Passing by const reference, rather than mutable reference, is to avoid surprises. From the caller's perspective, const reference and passing by value give the same guarantees: The caller's string won't change. But if the function accepts a mutable reference, the caller's string might change as a result of the call, and now they need to back it up if they need to preserve the original value.

None of that means you can't pass string in other ways. If you need a personal copy of the string (to store beyond the length of the call, or to mutate without affecting the caller), accept it by value instead of const reference (it will be more efficient than receiving const reference, then copying, in the case where the caller passes you an r-value).
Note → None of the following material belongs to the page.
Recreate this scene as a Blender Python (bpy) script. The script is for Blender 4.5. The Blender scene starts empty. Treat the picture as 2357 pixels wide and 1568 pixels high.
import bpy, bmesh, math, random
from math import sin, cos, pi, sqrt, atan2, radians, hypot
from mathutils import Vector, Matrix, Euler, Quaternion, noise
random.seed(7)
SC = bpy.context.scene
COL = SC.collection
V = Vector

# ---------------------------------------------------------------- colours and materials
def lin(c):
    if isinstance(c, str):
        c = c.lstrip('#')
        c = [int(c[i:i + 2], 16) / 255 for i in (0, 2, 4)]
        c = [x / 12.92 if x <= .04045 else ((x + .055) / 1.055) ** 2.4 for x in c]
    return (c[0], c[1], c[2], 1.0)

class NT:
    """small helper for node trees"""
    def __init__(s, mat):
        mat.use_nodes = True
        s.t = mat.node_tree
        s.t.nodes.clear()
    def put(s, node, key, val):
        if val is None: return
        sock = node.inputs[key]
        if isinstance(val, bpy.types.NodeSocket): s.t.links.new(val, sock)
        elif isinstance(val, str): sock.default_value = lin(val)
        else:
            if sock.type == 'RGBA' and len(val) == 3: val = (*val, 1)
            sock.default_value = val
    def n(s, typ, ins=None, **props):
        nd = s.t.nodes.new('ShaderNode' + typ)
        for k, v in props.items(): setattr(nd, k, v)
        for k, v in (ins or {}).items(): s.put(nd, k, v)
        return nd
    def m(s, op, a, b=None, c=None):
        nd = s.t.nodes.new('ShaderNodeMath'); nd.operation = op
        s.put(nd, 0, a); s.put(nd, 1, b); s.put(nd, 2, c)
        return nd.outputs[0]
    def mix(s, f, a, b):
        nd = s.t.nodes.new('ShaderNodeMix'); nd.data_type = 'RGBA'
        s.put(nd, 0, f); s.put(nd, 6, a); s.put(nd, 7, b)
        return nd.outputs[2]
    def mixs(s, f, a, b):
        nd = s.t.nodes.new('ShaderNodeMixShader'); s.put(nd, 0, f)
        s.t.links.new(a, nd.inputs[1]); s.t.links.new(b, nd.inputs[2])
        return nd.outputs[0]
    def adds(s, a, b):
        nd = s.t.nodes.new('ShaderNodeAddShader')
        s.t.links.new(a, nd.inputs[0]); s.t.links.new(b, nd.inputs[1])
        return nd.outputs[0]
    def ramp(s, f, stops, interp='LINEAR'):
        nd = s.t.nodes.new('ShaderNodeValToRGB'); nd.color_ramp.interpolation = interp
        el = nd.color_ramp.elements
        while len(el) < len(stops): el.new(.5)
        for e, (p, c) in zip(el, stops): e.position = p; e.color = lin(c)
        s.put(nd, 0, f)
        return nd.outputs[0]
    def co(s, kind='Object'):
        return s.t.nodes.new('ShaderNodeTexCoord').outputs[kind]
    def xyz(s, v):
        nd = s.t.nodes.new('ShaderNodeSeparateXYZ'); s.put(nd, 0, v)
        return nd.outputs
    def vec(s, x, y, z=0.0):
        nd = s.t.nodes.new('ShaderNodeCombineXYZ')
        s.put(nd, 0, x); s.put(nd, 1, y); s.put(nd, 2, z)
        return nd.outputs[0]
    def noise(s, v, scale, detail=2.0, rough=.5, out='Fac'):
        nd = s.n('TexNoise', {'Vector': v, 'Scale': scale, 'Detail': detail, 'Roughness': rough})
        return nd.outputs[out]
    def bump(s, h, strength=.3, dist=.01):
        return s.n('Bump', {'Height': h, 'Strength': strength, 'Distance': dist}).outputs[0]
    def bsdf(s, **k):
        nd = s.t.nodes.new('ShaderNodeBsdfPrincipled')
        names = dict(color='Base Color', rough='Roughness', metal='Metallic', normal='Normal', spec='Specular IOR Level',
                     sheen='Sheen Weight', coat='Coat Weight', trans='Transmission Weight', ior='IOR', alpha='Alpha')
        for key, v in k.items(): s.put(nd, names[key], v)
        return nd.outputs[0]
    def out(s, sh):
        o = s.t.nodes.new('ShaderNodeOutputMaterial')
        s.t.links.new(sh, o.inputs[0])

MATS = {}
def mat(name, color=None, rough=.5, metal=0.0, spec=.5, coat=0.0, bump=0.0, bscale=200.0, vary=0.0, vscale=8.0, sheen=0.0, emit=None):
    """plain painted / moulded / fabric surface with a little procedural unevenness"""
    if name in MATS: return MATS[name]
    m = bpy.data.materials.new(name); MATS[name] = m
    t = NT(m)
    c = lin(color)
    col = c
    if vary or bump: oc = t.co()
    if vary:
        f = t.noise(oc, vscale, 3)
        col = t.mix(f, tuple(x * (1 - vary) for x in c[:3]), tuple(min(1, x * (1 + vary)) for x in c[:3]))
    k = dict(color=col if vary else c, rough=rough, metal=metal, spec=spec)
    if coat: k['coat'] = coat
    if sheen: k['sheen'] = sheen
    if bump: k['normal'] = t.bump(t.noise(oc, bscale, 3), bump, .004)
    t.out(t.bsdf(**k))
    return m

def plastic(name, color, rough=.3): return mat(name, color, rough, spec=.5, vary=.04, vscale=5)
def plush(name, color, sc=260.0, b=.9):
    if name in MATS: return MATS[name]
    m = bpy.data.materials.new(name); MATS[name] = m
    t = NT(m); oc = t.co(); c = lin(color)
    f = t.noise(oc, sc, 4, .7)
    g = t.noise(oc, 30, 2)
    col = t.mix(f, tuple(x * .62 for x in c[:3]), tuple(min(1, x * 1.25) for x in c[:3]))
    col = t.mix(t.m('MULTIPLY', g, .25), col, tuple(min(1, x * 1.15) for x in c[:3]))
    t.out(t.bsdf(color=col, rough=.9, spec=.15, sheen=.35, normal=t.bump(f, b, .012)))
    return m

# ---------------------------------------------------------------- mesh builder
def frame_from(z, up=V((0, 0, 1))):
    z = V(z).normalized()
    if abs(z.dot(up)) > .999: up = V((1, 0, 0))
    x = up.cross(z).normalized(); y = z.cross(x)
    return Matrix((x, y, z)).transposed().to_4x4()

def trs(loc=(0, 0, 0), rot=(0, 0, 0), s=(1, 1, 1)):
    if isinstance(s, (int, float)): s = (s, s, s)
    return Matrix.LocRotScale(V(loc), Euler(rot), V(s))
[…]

If you need to be able to mutate the caller's value, accept by mutable reference. But if you don't need to do either, the default should be const reference; it's fast, and it simplifies the API for the caller, who doesn't need to worry about their arguments getting changed.

This optimization just isn't relevant for int though. Where a string can be anywhere from a handful of bytes to GB of data, an int is a fixed size (implementation dependent, but typically 2-4 bytes), so the cost of copying it in by value is on the same order of magnitude as the cost of passing the reference (likely slightly cheaper than passing a reference actually, since the reference both reduces memory locality and is usually implemented as a pointer, which is often larger than the int itself).

Point is, you have all the same options with int as with string. It's just that you need to be more careful about copies with string, because it can bloat your memory usage and slow your code; no matter how you pass int, it's not going to make a huge difference.